Peu de temps après le Congrès, le commandant en chef de l’armée russe, le général Kornilov, organisa une révolte de l’armée pour écraser les bolcheviks et les Soviétiques. Cependant, les bolcheviks avaient convaincu les soldats de nombreuses divisions de ne pas obéir aux ordres et la révolte échoua. Après l’échec de cette révolte, les masses réalisèrent que les bolcheviks et les Soviets étaient la seule garantie pour la paix, la terre et le pain, qui étaient leurs revendications pressentes.
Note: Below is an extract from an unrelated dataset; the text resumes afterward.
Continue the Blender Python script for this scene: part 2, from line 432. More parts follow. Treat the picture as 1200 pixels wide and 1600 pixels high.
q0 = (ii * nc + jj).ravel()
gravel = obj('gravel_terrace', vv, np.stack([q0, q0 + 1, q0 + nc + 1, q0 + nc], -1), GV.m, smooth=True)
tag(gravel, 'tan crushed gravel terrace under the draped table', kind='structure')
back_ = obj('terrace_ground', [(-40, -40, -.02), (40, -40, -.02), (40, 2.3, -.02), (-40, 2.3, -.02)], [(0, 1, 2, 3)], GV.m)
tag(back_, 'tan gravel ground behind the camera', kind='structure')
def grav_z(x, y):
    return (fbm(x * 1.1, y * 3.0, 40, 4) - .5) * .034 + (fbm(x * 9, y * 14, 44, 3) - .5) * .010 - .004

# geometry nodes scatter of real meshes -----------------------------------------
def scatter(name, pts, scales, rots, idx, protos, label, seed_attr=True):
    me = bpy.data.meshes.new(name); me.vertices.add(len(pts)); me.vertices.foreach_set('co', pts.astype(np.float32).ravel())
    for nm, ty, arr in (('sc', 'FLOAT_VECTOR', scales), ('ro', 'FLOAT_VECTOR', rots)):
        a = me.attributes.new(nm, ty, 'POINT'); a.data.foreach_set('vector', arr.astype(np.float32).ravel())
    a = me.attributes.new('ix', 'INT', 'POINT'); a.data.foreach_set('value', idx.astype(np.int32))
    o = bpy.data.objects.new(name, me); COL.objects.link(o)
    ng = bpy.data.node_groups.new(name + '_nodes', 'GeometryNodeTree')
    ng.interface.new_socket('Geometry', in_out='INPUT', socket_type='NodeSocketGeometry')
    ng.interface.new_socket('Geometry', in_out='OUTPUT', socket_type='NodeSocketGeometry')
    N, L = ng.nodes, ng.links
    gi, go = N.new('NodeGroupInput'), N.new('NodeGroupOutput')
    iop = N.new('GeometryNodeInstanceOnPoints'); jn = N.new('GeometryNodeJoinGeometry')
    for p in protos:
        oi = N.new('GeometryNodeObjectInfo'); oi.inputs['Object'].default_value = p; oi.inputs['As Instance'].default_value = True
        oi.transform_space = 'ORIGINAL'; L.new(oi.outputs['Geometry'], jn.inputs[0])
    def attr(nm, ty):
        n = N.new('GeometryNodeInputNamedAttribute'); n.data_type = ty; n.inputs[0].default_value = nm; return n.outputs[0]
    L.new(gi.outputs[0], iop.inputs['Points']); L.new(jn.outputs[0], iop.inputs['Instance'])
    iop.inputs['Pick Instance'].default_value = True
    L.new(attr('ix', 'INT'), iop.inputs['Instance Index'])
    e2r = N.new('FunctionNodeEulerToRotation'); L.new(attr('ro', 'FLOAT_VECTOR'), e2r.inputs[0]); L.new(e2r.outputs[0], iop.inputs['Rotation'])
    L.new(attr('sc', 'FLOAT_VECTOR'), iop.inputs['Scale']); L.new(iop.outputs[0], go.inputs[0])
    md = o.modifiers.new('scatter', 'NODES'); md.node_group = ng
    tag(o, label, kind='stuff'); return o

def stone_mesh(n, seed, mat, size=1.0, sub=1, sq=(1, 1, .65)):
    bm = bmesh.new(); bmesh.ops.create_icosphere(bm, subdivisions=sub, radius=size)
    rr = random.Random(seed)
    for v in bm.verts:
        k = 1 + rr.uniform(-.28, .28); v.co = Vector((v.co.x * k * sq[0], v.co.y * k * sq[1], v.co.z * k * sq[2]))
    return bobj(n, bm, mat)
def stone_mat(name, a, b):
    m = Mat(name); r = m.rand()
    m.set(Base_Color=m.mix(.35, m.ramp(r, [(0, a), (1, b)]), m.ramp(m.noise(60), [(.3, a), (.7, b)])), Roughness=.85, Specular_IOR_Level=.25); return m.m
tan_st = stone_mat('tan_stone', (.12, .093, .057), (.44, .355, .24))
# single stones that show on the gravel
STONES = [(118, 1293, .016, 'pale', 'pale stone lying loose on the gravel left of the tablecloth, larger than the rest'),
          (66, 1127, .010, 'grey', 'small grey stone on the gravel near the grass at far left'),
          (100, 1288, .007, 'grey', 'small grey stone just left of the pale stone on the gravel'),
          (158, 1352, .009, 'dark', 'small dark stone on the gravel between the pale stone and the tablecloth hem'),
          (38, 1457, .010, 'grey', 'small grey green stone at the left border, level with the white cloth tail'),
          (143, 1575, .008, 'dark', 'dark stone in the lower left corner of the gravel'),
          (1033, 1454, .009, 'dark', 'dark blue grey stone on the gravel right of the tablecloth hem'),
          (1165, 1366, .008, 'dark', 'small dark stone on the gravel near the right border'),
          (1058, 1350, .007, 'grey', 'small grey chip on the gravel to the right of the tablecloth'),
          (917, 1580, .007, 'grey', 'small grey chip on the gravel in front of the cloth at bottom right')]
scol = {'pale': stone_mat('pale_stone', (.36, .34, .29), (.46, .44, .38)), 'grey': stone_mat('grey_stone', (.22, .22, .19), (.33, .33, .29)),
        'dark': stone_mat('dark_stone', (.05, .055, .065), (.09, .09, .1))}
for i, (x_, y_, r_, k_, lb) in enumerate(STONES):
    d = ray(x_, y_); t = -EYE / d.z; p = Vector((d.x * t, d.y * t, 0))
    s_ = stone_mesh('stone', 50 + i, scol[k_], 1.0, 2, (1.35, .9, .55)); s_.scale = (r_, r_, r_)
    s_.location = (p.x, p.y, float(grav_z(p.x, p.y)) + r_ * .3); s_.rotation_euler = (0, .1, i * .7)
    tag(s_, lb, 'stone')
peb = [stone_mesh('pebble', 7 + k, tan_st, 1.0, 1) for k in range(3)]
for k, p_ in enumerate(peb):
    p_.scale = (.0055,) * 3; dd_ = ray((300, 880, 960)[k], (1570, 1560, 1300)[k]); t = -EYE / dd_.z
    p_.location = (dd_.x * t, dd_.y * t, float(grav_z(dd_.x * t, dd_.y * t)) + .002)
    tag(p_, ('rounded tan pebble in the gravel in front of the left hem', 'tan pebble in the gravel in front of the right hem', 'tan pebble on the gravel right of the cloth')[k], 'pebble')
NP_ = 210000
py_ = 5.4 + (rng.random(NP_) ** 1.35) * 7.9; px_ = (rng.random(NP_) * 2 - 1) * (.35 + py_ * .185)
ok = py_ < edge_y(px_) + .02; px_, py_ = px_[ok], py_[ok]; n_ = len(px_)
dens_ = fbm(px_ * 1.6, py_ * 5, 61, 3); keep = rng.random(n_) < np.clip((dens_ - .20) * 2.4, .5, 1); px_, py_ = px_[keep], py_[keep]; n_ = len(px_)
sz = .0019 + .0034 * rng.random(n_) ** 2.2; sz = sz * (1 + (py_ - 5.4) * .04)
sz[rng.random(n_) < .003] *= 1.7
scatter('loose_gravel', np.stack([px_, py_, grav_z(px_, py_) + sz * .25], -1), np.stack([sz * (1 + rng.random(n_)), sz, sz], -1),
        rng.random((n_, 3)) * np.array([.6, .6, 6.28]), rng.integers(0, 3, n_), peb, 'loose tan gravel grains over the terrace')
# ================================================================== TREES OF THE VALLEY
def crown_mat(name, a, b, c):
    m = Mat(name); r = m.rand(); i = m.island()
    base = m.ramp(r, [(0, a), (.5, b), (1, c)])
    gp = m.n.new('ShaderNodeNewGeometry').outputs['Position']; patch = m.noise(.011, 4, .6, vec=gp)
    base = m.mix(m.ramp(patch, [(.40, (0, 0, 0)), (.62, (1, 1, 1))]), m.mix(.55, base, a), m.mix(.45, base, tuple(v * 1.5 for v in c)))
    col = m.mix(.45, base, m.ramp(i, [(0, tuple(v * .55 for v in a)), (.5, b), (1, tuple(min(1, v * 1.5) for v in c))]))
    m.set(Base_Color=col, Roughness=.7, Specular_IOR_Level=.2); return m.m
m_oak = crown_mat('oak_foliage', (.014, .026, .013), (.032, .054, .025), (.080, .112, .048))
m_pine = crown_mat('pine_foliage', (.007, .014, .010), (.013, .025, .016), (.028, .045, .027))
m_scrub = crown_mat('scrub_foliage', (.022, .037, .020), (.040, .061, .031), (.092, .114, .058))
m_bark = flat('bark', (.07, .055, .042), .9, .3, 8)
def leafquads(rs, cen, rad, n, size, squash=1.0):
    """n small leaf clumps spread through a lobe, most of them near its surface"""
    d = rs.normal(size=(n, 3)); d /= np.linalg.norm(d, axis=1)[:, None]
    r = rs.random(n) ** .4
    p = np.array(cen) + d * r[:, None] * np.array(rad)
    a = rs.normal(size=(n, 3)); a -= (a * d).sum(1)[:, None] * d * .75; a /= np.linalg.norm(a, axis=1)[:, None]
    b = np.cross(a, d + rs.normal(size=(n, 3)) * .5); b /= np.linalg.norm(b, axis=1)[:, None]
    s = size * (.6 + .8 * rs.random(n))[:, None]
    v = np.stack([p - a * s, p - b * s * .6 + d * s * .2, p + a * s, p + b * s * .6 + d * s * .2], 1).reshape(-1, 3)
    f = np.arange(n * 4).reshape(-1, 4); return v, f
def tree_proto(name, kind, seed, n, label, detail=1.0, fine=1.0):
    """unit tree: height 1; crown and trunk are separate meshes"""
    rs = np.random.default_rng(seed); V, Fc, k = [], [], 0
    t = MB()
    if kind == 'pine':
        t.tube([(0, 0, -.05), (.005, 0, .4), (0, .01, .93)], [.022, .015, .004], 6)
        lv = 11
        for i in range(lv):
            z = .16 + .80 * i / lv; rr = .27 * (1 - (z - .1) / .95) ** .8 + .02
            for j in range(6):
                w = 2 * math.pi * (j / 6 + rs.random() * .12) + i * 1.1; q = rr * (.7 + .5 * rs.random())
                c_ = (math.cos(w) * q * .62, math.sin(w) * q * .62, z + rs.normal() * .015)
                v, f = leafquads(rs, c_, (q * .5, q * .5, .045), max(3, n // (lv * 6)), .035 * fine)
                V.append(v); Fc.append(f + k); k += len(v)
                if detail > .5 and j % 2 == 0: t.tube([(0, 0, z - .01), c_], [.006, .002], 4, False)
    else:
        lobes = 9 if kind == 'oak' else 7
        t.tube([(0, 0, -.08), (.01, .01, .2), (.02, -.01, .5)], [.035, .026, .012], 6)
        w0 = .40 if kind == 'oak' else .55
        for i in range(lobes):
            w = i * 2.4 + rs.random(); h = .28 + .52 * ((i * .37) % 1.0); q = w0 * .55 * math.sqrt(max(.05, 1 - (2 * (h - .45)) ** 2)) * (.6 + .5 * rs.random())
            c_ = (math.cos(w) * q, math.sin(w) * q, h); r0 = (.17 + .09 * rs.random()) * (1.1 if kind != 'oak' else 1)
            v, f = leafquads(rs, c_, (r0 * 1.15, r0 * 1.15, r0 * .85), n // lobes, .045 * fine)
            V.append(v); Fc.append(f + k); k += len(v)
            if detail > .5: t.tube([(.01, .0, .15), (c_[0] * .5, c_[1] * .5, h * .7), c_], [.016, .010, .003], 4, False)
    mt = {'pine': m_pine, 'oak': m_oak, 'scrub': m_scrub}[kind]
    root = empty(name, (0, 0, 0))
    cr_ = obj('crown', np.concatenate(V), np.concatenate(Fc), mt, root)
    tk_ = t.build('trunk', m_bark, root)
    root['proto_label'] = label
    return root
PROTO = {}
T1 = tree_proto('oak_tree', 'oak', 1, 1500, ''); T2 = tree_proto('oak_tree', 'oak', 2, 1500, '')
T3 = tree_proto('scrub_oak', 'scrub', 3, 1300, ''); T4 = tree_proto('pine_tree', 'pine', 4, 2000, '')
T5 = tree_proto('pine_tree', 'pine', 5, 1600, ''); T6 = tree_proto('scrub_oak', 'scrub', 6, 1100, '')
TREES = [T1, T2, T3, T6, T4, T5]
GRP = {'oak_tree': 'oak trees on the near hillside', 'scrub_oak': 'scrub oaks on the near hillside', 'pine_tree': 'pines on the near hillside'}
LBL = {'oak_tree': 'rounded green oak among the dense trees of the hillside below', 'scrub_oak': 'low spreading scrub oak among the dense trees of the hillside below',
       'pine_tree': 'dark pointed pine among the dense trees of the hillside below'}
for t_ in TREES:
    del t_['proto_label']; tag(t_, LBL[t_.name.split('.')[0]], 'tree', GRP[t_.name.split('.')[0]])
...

La bolchevisation rapide des Soviets eut lieu, et avec la marée montante de la révolution, le Parti commença à préparer le soulèvement armé.

Dans cette période, Lénine, pour des raisons de sécurité, dut rester en Finlande, loin de l’arène principale de la bataille. Au cours de cette période, il compléta son livre, L’État et la Révolution, qui défendait et développait les enseignements de Marx et Engels sur la question de l’État. Tout en exposant particulièrement les distorsions sur cette question par des opportunistes comme Kautsky, cet œuvre obtint une importance théorique et pratique à l’échelle internationale. En effet, comme le voyait clairement Lénine, la révolution bourgeoise russe de février était un maillon d’une chaîne de révolutions prolétariennes socialistes provoquées par la Première Guerre mondiale. La question de la relation entre la révolution prolétarienne et l’Etat n’était alors plus seulement une question théorique. En raison de la situation révolutionnaire créée par la guerre, il s’agissait maintenant d’un problème d’une importance pratique immédiate et il fallait que le mouvement prolétarien international et les masses soient éduquées à la compréhension juste de la question.

Alors que la marée révolutionnaire se levait, Lénine débarqua à Pétrograd le 20 octobre 1917. Au cours des trois jours qui suivirent son arrivée, une réunion historique du Comité central décida de lancer le soulèvement armé dans un délais de quelques jours. Immédiatement, des représentants furent envoyés dans toutes les régions du pays et en particulier aux unités de l’armée. Lorsqu’il prit connaissance du plan de soulèvement, le gouvernement provisoire déclencha une attaque contre les bolcheviks, le 6 novembre 1917, la veille de la tenue du Deuxième Congrès des Soviets de Russie. Les gardes rouges et les unités révolutionnaires de l’armée ripostèrent et, le 7 novembre 1917, le pouvoir d’état était passé aux mains des Soviets.

Immédiatement, le lendemain, le Congrès des Soviets adopta le décret sur la paix et le décret sur les terres. Il forma le premier gouvernement soviétique – le Conseil des commissaires du peuple – dont Lénine fut élu premier président. La Grande révolution socialiste d’octobre avait établi la dictature du prolétariat.

Il y eut cependant une longue bataille avant que le pouvoir ouvrier ne soit consolidé. Tout d’abord, la guerre avec l’Allemagne devait être terminée. Cela fut finalement réalisé par le traité de Brest-Litovsk en février 1918. Cela n’apporta cependant pas une paix durable. Dès que la Première Guerre Mondiale s’est terminée, les puissances impérialistes victorieuses, la Grande-Bretagne, la France, le Japon et l’Amérique, commencèrent une intervention directe et indirecte afin d’aider les anciennes classes dirigeantes de Russie à mener une guerre civile contre l’Etat soviétique. Cette guerre civile prit place jusqu’à la fin de 1920. L’état soviétique en sortit victorieux, mais à la fin de la guerre, l’économie était en ruine.